AerSale recently welcomed N817NA--better known as NASA's DC-8-72 airborne science lab--to its Roswell, N.M. facilities for a major check. AerSale--no stranger to the DC-8-70--The work will include routine maintenance customized for the aircraft's low-utilization schedule as well as corrosion prevention initiatives. 
 

blog post photo
 
NASA calls the plane, which it acquired in 1985, "highly modified"--and it's not talking about the CFM56-2s that lifted the plane to -72 status. The aircraft has nearly 150 specially installed instruments that measure everything from ice sheet thickness to radar backscatter.

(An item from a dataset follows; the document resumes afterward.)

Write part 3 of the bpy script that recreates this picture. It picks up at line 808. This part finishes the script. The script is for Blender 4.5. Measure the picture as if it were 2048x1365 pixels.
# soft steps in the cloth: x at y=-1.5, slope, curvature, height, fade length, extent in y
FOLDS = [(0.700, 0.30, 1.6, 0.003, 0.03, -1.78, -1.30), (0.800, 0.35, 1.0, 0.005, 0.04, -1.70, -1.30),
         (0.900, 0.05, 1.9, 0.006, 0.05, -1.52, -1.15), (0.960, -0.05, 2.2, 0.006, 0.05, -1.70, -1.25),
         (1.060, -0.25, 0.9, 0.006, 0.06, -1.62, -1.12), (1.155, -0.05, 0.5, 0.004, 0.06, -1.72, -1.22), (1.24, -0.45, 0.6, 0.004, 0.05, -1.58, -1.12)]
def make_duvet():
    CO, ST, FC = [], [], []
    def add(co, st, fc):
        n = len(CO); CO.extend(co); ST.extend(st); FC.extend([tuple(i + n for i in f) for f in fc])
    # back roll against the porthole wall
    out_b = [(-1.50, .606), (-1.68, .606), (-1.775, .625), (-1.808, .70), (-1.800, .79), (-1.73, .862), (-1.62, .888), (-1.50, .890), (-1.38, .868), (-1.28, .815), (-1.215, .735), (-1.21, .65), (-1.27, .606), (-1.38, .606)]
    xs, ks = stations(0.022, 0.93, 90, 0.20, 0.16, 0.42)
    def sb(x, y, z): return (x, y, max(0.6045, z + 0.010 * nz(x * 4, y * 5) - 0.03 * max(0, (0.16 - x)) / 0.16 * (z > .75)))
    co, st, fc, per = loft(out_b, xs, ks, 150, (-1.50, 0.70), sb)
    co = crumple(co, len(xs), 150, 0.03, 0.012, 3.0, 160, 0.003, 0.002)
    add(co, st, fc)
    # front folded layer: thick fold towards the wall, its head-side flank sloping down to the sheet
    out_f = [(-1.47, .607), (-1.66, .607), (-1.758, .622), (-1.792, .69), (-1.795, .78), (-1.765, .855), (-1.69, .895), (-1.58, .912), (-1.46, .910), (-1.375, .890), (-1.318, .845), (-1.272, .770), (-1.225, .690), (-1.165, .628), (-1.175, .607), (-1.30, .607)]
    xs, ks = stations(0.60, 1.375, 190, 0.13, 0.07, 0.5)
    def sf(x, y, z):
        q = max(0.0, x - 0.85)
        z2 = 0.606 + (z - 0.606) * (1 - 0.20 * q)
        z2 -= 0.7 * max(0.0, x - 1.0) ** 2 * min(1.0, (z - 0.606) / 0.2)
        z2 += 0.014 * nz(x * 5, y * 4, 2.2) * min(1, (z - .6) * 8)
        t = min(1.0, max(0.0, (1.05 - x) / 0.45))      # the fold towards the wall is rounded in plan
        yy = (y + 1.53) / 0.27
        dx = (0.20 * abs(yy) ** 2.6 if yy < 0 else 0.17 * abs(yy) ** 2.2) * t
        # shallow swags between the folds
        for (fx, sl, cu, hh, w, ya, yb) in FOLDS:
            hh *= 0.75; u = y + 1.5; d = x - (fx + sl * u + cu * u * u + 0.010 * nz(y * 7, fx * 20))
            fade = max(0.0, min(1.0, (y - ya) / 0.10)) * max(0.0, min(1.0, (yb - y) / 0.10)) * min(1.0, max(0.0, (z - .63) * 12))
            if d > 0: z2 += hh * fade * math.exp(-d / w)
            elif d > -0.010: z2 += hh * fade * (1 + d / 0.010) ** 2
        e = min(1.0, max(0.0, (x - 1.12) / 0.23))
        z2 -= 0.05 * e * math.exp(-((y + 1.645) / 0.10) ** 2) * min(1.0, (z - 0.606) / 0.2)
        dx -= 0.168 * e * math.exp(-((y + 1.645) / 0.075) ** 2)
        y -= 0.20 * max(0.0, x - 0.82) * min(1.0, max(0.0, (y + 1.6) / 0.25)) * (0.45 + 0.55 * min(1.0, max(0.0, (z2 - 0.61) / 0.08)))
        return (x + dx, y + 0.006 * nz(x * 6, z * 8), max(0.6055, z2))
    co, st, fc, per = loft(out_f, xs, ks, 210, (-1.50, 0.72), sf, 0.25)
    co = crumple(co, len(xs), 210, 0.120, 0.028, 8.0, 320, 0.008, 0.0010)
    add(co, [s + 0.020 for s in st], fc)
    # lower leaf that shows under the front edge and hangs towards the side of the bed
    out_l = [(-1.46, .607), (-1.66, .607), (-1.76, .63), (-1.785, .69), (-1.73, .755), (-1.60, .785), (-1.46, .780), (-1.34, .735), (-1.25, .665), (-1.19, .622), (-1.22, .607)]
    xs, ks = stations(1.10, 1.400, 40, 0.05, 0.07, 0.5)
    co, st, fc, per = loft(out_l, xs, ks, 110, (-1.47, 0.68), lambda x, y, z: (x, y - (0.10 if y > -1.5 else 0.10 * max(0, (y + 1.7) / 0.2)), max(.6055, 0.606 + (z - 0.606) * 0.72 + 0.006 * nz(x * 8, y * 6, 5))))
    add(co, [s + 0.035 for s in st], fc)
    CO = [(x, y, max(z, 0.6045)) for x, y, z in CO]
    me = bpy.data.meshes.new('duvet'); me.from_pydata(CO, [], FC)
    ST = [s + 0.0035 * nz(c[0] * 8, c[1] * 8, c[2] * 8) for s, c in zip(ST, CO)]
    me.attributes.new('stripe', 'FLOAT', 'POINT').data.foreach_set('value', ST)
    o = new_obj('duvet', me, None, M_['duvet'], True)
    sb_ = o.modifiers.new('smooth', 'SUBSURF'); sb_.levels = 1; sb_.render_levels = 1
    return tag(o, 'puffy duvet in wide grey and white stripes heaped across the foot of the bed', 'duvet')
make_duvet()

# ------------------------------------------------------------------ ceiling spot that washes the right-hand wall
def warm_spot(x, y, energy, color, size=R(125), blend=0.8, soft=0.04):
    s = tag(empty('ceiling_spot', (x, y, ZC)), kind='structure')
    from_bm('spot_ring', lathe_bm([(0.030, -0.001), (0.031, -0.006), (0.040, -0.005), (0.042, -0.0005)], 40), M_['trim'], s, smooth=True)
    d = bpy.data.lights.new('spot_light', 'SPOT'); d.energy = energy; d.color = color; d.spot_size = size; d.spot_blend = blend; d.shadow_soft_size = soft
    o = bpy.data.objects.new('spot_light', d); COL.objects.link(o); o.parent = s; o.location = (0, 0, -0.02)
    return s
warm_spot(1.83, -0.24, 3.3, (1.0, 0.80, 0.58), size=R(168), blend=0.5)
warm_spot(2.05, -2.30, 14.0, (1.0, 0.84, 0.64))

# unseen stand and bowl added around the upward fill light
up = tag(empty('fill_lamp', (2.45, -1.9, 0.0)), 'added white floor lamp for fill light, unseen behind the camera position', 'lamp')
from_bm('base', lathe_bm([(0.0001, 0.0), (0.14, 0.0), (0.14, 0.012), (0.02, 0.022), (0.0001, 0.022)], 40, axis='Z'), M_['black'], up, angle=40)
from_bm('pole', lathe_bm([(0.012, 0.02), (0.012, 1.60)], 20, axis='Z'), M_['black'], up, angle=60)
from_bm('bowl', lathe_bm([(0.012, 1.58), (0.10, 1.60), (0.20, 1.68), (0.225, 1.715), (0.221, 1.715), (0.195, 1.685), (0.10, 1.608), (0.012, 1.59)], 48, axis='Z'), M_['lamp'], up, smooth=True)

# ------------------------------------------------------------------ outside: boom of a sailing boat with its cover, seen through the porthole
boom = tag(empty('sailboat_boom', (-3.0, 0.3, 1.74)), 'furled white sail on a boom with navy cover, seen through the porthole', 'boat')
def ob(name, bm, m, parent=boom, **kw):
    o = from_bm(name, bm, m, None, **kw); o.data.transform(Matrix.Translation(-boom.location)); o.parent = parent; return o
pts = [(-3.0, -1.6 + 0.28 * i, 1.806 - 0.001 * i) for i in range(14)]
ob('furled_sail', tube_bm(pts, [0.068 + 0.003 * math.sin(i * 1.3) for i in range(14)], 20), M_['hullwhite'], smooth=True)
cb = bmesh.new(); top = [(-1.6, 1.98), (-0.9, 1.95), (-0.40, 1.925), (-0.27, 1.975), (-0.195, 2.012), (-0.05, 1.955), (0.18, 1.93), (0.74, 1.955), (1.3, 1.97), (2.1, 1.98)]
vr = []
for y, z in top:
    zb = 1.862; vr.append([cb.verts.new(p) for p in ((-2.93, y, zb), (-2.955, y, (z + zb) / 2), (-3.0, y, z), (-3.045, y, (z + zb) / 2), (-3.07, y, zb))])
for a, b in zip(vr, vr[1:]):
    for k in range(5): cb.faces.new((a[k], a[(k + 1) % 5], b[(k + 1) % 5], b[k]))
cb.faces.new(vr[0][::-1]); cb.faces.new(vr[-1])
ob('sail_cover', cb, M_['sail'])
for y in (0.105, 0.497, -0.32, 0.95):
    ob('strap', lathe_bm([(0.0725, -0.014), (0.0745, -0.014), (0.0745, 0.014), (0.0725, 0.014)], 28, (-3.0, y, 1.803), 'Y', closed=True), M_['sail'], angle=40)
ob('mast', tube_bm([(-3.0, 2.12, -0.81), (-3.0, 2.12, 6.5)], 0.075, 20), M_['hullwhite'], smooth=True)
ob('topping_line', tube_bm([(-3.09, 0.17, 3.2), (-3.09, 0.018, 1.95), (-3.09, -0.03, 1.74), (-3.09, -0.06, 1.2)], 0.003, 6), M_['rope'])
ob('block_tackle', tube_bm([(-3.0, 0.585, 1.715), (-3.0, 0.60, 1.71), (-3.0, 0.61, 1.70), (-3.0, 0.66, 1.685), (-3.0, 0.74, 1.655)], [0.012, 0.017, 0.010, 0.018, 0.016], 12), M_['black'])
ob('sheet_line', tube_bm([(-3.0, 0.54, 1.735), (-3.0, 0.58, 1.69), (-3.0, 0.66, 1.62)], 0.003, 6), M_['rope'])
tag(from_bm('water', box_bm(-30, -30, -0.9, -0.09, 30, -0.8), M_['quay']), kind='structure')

It also has a colorful history--both literally and figuratively.
 
It rolled off the assembly line in 1969 and spent a decade in service with Alitalia, carrying the name of Italian composer Giacomo Puccini. Its last commercial-service years were spent bathed in Braniff colors. (Blue, to be precise.)
 
Even its maintenance history is lively.
 
In February 2000, the crew was en route to Kiruna, Sweden as part of an Arctic ozone study. The crew's flight plan routed it 200 miles around what was believed to be the outer perimeter of a drifting ash cloud created by the eruption of Iceland's Mt. Hekla. But the ash cloud itself wasn't aware of the forecast, and the DC-8 flew right through it, capturing reams of data--and setting up $3 million in engine overhaul costs--in the process. From the report on the incident:
 
Even though this was a diffuse ash cloud, the exposure was long enough and engine temperatures were high enough that engine hot section blades and vanes were coated and cooling air passages were partially or completely blocked. The uncooled blades still performed aerodynamically but necessitated expensive overhauls. The insidious nature of this encounter and the resulting damage was such that engine trending did not reveal a problem, yet hot section parts may have begun to fail (through blade erosion) if flown another 100 hr.